### OBJECTIVE
Return the lines below that carry the word "Python".

Some records:

----------------

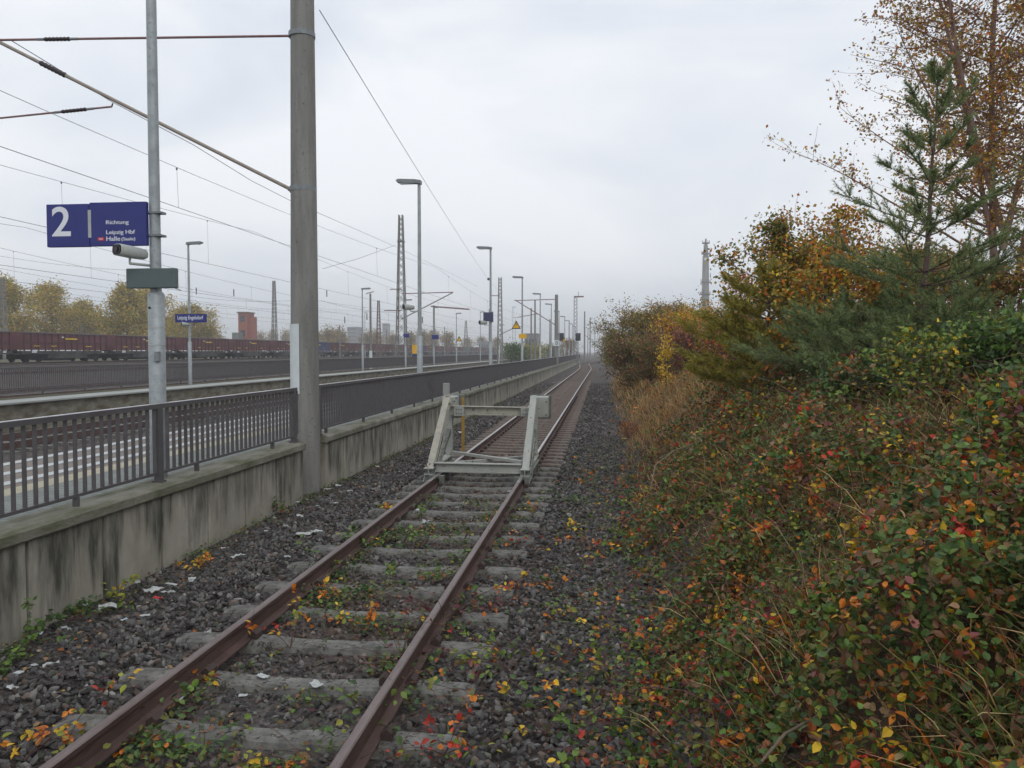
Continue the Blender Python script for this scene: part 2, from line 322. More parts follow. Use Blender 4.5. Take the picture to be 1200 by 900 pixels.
# ------------------------------------------------------------------ stones
ICO = None
def stones(name, P, size, cols, label=None, seed=1):
    r = np.random.default_rng(seed); t = (1 + 5 ** .5) / 2
    iv = np.array([(-1, t, 0), (1, t, 0), (-1, -t, 0), (1, -t, 0), (0, -1, t), (0, 1, t), (0, -1, -t), (0, 1, -t), (t, 0, -1), (t, 0, 1), (-t, 0, -1), (-t, 0, 1)]) / 1.9
    fi = np.array([(0, 11, 5), (0, 5, 1), (0, 1, 7), (0, 7, 10), (0, 10, 11), (1, 5, 9), (5, 11, 4), (11, 10, 2), (10, 7, 6), (7, 1, 8), (3, 9, 4), (3, 4, 2), (3, 2, 6), (3, 6, 8), (3, 8, 9), (4, 9, 5), (2, 4, 11), (6, 2, 10), (8, 6, 7), (9, 8, 1)])
    n = len(P)
    A = iv[None] * (1 + r.uniform(-.32, .28, (n, 12, 1)))
    A = A * (np.array([1, .72, .5]) * r.uniform(.75, 1.3, (n, 3)))[:, None, :]
    q = r.normal(size=(n, 4)); q[:, 1:3] *= .55; q /= np.linalg.norm(q, axis=1)[:, None]
    w_, x, y, z = q.T
    Rm = np.stack([1 - 2 * (y * y + z * z), 2 * (x * y - z * w_), 2 * (x * z + y * w_), 2 * (x * y + z * w_), 1 - 2 * (x * x + z * z), 2 * (y * z - x * w_), 2 * (x * z - y * w_), 2 * (y * z + x * w_), 1 - 2 * (x * x + y * y)], 1).reshape(n, 3, 3)
    A = np.einsum('nij,nkj->nki', Rm, A) * size[:, None, None] * .5 + P[:, None, :]
    Fc = (fi[None] + (np.arange(n) * 12)[:, None, None]).reshape(-1, 3)
    o = npmesh(name, A.reshape(-1, 3), Fc, 3, M['stone'], np.repeat(cols, 12, 0))
    return o
TC = -2.14                                   # centre line of the siding
def shift(Y):
    "the siding's gentle S-bend far off"
    Y = np.asarray(Y, float)
    def ss(a, b, t): u = np.clip((t - a) / (b - a), 0, 1); return u * u * (3 - 2 * u)
    return -1.0 * ss(100, 150, Y) + 3.2 * ss(150, 215, Y)
SLEEP = [4.07, 4.85] + [4.85 + .785 * i for i in range(1, 12)]
while SLEEP[-1] < 260: SLEEP.append(SLEEP[-1] + .62)
SL = np.array(SLEEP)
def scatter_stones(n, y0, y1, s0, s1, seed, lift=.0, wide=True):
    r = np.random.default_rng(seed)
    Y = r.uniform(y0, y1, n); X = r.uniform(-4.8, 1.0, n)
    near = np.abs(Y[:, None] - SL[None, :]).min(1)
    inside = np.abs(X - TC) < 1.36
    keep = ~((near < .13) & inside & (r.uniform(size=n) > .03))
    keep &= np.abs(np.abs(X - TC) - .7525) > .085
    X, Y = X[keep], Y[keep]; n = len(X)
    z = gz(X, Y) + r.uniform(-.016, .020, n) + lift + .004 * (np.abs(X - TC) < 1.3)
    shoulder = np.exp(-((np.abs(X - TC) - 1.55) / .35) ** 2) * .05; z += shoulder
    size = r.uniform(s0, s1, n) * r.choice([.5, .8, 1, 1.25], n)
    pal = np.array([(.060, .056, .056), (.090, .086, .086), (.042, .038, .038), (.125, .118, .112), (.075, .058, .050), (.105, .080, .068), (.18, .17, .16), (.055, .06, .045)])
    c = pal[r.choice(8, n, p=[.27, .22, .19, .10, .10, .06, .02, .04])] * r.uniform(.65, 1.35, (n, 1)) * np.array([1.30, 1.31, 1.27])
    brown = (.5 + .5 * np.sin(Y * 1.7 + X * 2)) * (np.abs(X - TC) < .8)
    c = c * (1 - .35 * brown[:, None] * np.array([0, .5, .8])) * 1.0
    return stones('ballast', np.stack([X, Y, z], 1), size, c, seed=seed + 1)
tag(scatter_stones(23000, 2.6, 10, .040, .072, 11), 'loose dark grey ballast stones covering the track bed in front', 'gravel', None, 'stuff')
tag(scatter_stones(26000, 10, 24, .050, .085, 12), 'dark grey ballast stones around and beyond the buffer stop', 'gravel', None, 'stuff')
tag(scatter_stones(14000, 24, 62, .075, .12, 13), 'grey ballast of the track bed running off beside the long wall', 'gravel', None, 'stuff')
# ------------------------------------------------------------------ the siding
trk = thing('railway_track', 'rusty siding of two rails on concrete sleepers running under the buffer stop', 'track', (TC, 4, -.25))
rp_ = [(-.07, -.17), (.07, -.17), (.07, -.158), (.012, -.14), (.009, -.05), (.030, -.038), (.032, -.008), (.024, 0), (-.024, 0), (-.032, -.008), (-.030, -.038), (-.009, -.05), (-.012, -.14), (-.07, -.158)]
def rail_sweep(xc, Ys, topshiny):
    mb = MB(); n = len(rp_)
    for i, Y in enumerate(Ys):
        dx = float(shift(Y)); mb.v += [(xc + x + dx, Y, z) for x, z in rp_]
    tops = []
    for i in range(len(Ys) - 1):
        for j in range(n):
            k = (j + 1) % n; mb.f.append((i * n + j, i * n + k, (i + 1) * n + k, (i + 1) * n + j)); mb.smooth.append(False); tops.append(1 if j in (6, 7, 8) else 0)
    mb.f += [tuple(range(n - 1, -1, -1)), tuple(len(Ys) * n - n + j for j in range(n))]; mb.smooth += [False] * 2; tops += [0, 0]
    return mb, tops
Ya = [-1, 5, 10, 13.6]; Yb = [13.6, 20, 40, 70, 95] + list(range(100, 262, 5))
for sx in (-1, 1):
    for Ys, mt in ((Ya, 'rust_top'), (Yb, 'rail_shiny')):
        mb, tops = rail_sweep(TC + sx * .7525, Ys, 0); o = build('rail', mb, [M['rust'], M[mt]], trk)
        o.data.polygons.foreach_set('material_index', tops)
        o['label'] = ('dull rusty' if Ys is Ya else 'bright worn') + (' left rail' if sx < 0 else ' right rail') + (' in front of the buffer stop' if Ys is Ya else ' beyond the buffer stop')
def sleeper_mb(jit=0):
    mb = MB(); xs_ = [-1.3, -1.22, -.95, -.6, -.25, .25, .6, .95, 1.22, 1.3]
    zt = [-.186, -.176, -.172, -.174, -.192, -.192, -.174, -.172, -.176, -.186]; wt = [.075, .088, .09, .088, .07, .07, .088, .09, .088, .075]
    vs = []
    for x, z, w_ in zip(xs_, zt, wt): vs += [(x, -w_ - .05, -.36), (x, -w_ - .012, z - .02), (x, -w_ + .008, z), (x, w_ - .008, z), (x, w_ + .012, z - .02), (x, w_ + .05, -.36)]
    fs = [(i * 6 + j, (i + 1) * 6 + j, (i + 1) * 6 + j + 1, i * 6 + j + 1) for i in range(9) for j in range(5)] + [(0, 1, 2, 3, 4, 5), tuple(54 + j for j in range(5, -1, -1))]
    return mb.add(vs, fs)
smb = sleeper_mb(); fps = []
for sx in (-1, 1):
    for k in (-1, 1): fps.append(MB().prism([(sx * .7525 + k * .06, -.17), (sx * .7525 + k * .13, -.17), (sx * .7525 + k * .13, -.13), (sx * .7525 + k * .10, -.105), (sx * .7525 + k * .06, -.135)], -.055, .055))
proto = build('sleeper', smb, M['sleeper'], trk); fasts = [build('fastening', f_, M['iron'], proto) for f_ in fps]
me_b = proto.data.copy(); me_b.materials.clear(); me_b.materials.append(M['sleeper_br'])
rr = random.Random(3)
base_off = Vector((-TC, -4, .25))
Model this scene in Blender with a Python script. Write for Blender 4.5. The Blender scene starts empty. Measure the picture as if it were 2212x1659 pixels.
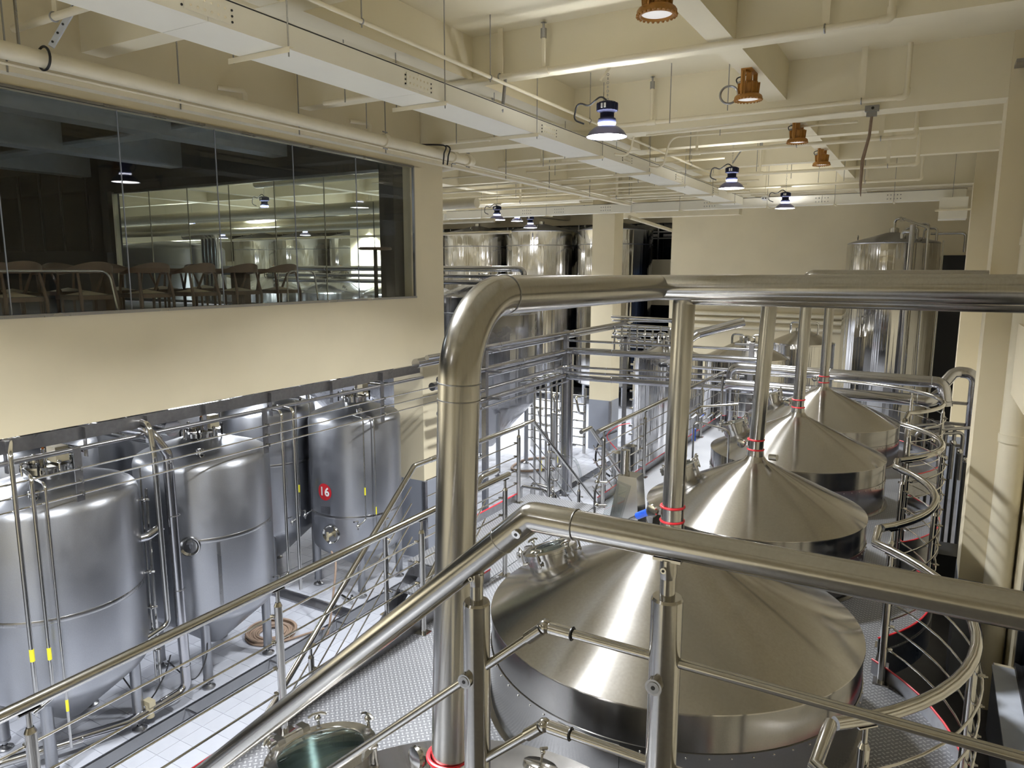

----------------

### THE ANSWER
Continue the Blender Python script for this scene: part 2, from line 322. More parts follow. Use Blender 4.5. Take the picture to be 1200 by 900 pixels.
Model this scene in Blender with a Python script. Write for Blender 4.5. The Blender scene starts empty. Measure the picture as if it were 2212x1659 pixels.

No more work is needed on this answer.